Jonas Ekstromer – Pool/Getty Images |
The Diamond Daisy Brooch
Chris Jackson/Getty Images |
On Saturdays, we usually devote our time here on the blog to discussions about the history of a specific tiara. But today’s not just any Saturday: it’s the 50th wedding anniversary of Queen Margrethe II and Prince Henrik of Denmark. We’ve talked about Margrethe’s wedding tiara multiple times, so I thought it would be fun to focus on another part of her wedding jewelry: the Diamond Daisy Brooch that she wore pinned to her gown.

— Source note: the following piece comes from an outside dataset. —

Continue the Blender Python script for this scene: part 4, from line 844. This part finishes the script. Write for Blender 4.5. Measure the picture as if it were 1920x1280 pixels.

The brooch has a history that goes back much further than half a century. In 1935, Princess Ingrid of Sweden, the only daughter of the Swedish crown prince, became engaged to Crown Prince Frederik of Denmark. Ingrid’s mother, Margareta, had died fifteen years earlier, when Ingrid was only ten. Margareta had a stellar royal background of her own; born Princess Margaret of Connaught, she was descended from the British and Prussian royal families.
As you might expect, Ingrid remembered her mother in multiple ways at her wedding, which took place in Stockholm. She wore her mother’s wedding veil, a piece of delicate Irish lace that has also been worn by family brides in the generations since. She also had a rather large diamond brooch pinned to the right shoulder of her wedding gown.
The brooch, in a screencap from De Kongelige Juveler |
The piece, which was made in the shape of a daisy, was one of Ingrid’s wedding gifts. Her father, Crown Prince Gustaf Adolf of Sweden, had the brooch made for his daughter using diamonds that had belonged to her late mother. After her wedding, Ingrid also wore the brooch on her arrival in her new country, Denmark.
The diamonds alone would be a lovely sentimental connection to the late Swedish crown princess, but the shape of the brooch was another tribute to Margareta. The French version of her name, Marguerite, is also the name of a specific kind of daisy. The late princess was always called “Daisy” by her family, and so the brooch’s design was another tribute to Ingrid’s mother. Ingrid would go on to name her first child “Margrethe,” and like her grandmother, the current Danish queen is nicknamed “Daisy.” Above, Ingrid wears the brooch in a portrait taken after Margrethe’s confirmation service in April 1955.
As you might expect, Ingrid treasured the brooch. She wore it on major occasions throughout her life, including her seventieth birthday celebrations in 1980. In the portrait above, the brooch still manages to draw the viewer’s eye, even with Ingrid’s daughters, sons-in-law, and grandchildren gathered around here.
In June 1967, Ingrid lent the brooch to Margrethe to wear on her wedding day. Margrethe followed in her mother’s footsteps by pinning the brooch to the bodice of her wedding gown. She also wore the same lace veil that both her mother and grandmother had worn on their wedding days. Margrethe’s wedding tiara, the Khedive of Egypt Tiara, also belonged to Margaret of Connaught.
Margrethe wears the brooch during Crown Prince Frederik’s wedding celebrations, 2004 (Sean Gallup/Getty Images) |
Shortly before her death, Queen Ingrid gave the daisy brooch to Queen Margrethe as a sixtieth birthday present. The queen’s emotions over the sentimental gift are clear in an interview segment filmed in 2010 for a royal jewel documentary, De Kongelige Juveler: “Ten years ago, when I was sixty, on my birthday, my mother had just turned ninety. She gave me the daisy brooch, which I must say, I was extremely touched, to be given it like that. Well, it’s a brooch which means a great lot to me, first because it was my mother’s, and then again because I wore it for my wedding, and then I was given it the way I was given it like that, when I was sixty. That was very special.”
Margrethe wears the brooch at the British royal wedding in 2011 (Chris Jackson/Getty Images) |
Since receiving the brooch, Margrethe has worn it at important events, including the pre-wedding events for her elder son, Crown Prince Frederik, and the christening of Frederik’s first-born child, Prince Christian. It’s clearly one of her most treasured items.